What to produce » Please output exactly the lines of the material from the first through the line containing "line in u,v", and nothing more.

Dataset entries »
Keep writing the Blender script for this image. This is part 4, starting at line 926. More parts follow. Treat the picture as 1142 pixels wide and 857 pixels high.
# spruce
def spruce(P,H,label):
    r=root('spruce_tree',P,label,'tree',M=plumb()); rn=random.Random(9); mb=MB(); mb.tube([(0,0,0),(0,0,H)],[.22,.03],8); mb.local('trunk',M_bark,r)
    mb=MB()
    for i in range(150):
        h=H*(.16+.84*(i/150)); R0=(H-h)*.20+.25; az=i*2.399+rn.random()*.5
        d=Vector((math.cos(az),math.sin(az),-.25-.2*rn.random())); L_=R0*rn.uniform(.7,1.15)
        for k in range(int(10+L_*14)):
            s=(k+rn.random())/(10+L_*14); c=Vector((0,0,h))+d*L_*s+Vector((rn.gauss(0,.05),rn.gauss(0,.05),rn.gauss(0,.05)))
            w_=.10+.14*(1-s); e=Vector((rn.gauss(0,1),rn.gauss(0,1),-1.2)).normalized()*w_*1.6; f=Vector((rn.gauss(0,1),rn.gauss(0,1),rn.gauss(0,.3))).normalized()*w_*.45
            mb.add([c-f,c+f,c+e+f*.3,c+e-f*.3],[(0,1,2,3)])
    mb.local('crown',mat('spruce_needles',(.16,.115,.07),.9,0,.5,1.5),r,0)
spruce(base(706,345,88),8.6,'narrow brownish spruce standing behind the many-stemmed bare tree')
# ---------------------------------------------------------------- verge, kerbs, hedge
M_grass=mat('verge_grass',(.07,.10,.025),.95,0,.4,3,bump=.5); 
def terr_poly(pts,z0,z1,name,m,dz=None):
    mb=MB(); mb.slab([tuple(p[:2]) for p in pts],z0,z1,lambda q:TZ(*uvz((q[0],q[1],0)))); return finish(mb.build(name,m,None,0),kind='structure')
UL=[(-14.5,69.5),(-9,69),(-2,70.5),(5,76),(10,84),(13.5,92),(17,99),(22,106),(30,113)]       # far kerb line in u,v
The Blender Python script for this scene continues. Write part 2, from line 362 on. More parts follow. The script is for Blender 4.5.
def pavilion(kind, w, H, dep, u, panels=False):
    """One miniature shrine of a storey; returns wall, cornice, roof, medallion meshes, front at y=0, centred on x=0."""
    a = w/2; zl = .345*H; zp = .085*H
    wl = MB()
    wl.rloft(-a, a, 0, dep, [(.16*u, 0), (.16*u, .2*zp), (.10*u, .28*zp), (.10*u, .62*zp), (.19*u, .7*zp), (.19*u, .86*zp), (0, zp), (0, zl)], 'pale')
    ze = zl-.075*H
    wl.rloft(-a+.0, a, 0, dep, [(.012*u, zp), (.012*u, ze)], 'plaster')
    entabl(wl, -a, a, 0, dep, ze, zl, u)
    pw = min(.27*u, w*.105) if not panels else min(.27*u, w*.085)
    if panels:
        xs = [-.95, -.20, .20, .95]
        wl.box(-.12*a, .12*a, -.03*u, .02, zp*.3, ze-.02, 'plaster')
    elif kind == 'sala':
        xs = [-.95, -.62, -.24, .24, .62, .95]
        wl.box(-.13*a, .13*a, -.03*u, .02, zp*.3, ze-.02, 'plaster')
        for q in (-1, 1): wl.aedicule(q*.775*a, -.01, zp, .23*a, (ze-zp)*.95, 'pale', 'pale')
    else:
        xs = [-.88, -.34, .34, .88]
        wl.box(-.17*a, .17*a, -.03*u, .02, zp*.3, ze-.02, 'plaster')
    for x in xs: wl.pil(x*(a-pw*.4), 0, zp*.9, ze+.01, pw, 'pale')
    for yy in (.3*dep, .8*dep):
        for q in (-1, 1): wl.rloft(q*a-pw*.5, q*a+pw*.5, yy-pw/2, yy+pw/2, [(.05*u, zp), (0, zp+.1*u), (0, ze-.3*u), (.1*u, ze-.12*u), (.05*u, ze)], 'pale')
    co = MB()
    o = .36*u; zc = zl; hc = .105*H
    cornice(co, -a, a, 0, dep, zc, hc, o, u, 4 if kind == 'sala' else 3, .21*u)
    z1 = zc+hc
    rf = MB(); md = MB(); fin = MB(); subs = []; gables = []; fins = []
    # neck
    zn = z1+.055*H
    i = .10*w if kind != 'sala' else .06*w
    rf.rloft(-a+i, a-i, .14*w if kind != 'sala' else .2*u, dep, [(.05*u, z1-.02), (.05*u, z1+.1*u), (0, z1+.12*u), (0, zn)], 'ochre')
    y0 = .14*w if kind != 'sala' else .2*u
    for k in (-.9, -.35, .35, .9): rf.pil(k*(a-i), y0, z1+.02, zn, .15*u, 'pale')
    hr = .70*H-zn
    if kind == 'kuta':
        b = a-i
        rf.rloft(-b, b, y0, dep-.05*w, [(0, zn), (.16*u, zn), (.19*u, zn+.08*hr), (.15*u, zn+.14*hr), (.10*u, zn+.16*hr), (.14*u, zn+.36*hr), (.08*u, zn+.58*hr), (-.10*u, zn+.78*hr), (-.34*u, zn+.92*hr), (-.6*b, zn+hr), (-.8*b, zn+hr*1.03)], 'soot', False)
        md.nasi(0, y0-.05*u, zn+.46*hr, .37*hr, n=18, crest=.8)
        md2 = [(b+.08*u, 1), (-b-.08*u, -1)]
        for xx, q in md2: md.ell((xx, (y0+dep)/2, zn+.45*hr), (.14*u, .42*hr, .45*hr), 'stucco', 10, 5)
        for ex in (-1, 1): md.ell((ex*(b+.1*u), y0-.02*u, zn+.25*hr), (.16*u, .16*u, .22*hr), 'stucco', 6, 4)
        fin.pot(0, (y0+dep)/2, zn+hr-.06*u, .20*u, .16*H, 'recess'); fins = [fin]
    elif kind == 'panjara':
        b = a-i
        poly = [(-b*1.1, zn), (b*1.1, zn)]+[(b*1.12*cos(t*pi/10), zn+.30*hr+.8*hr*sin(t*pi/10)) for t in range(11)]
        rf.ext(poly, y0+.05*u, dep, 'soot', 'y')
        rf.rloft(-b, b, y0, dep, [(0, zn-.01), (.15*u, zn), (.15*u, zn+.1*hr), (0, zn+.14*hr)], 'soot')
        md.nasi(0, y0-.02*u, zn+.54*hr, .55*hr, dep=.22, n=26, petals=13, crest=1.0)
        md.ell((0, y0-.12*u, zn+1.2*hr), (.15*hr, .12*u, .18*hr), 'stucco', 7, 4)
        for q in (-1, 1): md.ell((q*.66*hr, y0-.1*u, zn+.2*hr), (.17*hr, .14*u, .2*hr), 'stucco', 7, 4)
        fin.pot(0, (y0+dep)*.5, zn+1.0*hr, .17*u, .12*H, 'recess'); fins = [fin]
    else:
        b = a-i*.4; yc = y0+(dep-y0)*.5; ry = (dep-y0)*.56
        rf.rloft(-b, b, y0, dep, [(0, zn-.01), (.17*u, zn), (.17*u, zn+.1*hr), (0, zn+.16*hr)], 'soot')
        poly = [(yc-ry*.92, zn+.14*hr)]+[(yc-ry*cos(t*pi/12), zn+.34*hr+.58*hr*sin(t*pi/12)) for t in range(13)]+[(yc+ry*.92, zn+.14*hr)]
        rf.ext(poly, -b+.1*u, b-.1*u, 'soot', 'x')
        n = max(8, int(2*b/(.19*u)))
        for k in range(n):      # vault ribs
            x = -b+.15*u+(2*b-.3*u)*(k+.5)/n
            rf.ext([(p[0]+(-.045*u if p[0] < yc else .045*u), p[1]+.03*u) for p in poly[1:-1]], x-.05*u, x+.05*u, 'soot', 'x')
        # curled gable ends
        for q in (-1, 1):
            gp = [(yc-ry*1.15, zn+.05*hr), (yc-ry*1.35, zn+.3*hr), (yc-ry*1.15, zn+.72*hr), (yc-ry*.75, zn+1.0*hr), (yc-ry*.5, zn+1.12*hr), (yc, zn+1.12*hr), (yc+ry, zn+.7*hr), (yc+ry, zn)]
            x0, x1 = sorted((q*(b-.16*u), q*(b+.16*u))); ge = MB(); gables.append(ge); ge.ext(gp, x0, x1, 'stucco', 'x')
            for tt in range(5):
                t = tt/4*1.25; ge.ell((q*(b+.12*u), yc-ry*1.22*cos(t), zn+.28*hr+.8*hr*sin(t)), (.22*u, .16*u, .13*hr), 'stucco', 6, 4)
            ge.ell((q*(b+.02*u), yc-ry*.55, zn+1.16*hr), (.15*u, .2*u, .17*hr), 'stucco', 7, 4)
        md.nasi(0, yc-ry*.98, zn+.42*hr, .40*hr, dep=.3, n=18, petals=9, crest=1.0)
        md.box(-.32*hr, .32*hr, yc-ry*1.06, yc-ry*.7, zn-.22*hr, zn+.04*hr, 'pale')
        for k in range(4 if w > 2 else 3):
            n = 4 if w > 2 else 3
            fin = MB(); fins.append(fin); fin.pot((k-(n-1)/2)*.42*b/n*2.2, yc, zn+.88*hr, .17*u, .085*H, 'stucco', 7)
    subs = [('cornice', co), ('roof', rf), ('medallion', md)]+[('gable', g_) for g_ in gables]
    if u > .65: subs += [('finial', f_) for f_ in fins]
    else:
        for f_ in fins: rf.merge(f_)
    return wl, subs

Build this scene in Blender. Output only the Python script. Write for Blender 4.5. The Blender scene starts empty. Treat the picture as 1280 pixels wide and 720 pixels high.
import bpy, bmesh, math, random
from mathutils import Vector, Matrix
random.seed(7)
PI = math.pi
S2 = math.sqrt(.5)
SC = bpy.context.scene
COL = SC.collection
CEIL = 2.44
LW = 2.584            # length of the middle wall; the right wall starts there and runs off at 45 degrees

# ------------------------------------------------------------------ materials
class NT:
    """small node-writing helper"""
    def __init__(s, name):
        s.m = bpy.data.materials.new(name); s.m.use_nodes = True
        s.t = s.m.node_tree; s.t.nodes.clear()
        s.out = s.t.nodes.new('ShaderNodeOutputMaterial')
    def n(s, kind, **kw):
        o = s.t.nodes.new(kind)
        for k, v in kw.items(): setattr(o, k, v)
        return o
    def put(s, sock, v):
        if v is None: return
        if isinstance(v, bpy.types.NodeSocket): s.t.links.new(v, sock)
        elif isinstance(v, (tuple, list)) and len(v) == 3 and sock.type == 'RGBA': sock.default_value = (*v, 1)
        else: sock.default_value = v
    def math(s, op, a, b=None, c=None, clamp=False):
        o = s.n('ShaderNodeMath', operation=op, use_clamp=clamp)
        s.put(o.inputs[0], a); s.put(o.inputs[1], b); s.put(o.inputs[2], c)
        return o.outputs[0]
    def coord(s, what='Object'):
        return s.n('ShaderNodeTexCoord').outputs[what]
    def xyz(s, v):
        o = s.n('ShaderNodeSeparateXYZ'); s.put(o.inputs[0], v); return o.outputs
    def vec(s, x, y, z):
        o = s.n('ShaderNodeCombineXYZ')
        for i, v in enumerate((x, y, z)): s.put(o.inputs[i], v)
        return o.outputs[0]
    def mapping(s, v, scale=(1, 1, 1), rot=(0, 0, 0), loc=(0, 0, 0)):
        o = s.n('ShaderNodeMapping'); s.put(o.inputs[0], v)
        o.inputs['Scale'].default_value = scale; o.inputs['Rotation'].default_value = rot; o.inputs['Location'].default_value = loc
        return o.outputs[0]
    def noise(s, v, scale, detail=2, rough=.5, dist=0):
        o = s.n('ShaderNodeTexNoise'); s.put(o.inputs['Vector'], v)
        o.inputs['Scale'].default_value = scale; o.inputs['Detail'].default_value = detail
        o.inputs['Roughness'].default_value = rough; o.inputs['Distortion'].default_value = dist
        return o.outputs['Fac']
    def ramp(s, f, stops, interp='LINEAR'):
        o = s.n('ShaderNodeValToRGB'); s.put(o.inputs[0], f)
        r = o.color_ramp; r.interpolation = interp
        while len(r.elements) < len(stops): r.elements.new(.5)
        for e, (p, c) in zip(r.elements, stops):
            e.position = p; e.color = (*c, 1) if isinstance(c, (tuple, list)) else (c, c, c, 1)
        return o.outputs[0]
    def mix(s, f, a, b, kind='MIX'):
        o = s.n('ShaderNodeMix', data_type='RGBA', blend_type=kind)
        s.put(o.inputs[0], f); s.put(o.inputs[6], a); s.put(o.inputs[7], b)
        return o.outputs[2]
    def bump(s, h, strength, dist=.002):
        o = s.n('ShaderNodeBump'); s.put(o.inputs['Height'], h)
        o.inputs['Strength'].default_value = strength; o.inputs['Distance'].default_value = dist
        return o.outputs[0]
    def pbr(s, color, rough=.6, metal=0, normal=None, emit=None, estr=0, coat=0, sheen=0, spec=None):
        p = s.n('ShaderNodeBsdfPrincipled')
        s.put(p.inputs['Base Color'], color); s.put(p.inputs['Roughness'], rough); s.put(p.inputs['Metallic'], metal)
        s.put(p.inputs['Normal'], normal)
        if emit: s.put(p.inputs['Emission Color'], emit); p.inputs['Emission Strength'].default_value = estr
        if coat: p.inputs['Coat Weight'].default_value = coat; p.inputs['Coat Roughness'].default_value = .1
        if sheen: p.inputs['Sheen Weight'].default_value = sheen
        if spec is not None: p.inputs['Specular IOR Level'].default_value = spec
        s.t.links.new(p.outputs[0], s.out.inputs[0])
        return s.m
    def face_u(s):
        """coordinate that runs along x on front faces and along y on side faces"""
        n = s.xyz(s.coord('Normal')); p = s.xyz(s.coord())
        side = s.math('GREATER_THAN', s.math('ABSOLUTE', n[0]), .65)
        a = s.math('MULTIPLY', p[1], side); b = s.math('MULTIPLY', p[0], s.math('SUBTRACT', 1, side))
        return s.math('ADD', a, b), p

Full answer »
Keep writing the Blender script for this image. This is part 4, starting at line 926. More parts follow. Treat the picture as 1142 pixels wide and 857 pixels high.
# spruce
def spruce(P,H,label):
    r=root('spruce_tree',P,label,'tree',M=plumb()); rn=random.Random(9); mb=MB(); mb.tube([(0,0,0),(0,0,H)],[.22,.03],8); mb.local('trunk',M_bark,r)
    mb=MB()
    for i in range(150):
        h=H*(.16+.84*(i/150)); R0=(H-h)*.20+.25; az=i*2.399+rn.random()*.5
        d=Vector((math.cos(az),math.sin(az),-.25-.2*rn.random())); L_=R0*rn.uniform(.7,1.15)
        for k in range(int(10+L_*14)):
            s=(k+rn.random())/(10+L_*14); c=Vector((0,0,h))+d*L_*s+Vector((rn.gauss(0,.05),rn.gauss(0,.05),rn.gauss(0,.05)))
            w_=.10+.14*(1-s); e=Vector((rn.gauss(0,1),rn.gauss(0,1),-1.2)).normalized()*w_*1.6; f=Vector((rn.gauss(0,1),rn.gauss(0,1),rn.gauss(0,.3))).normalized()*w_*.45
            mb.add([c-f,c+f,c+e+f*.3,c+e-f*.3],[(0,1,2,3)])
    mb.local('crown',mat('spruce_needles',(.16,.115,.07),.9,0,.5,1.5),r,0)
spruce(base(706,345,88),8.6,'narrow brownish spruce standing behind the many-stemmed bare tree')
# ---------------------------------------------------------------- verge, kerbs, hedge
M_grass=mat('verge_grass',(.07,.10,.025),.95,0,.4,3,bump=.5); 
def terr_poly(pts,z0,z1,name,m,dz=None):
    mb=MB(); mb.slab([tuple(p[:2]) for p in pts],z0,z1,lambda q:TZ(*uvz((q[0],q[1],0)))); return finish(mb.build(name,m,None,0),kind='structure')
UL=[(-14.5,69.5),(-9,69),(-2,70.5),(5,76),(10,84),(13.5,92),(17,99),(22,106),(30,113)]       # far kerb line in u,v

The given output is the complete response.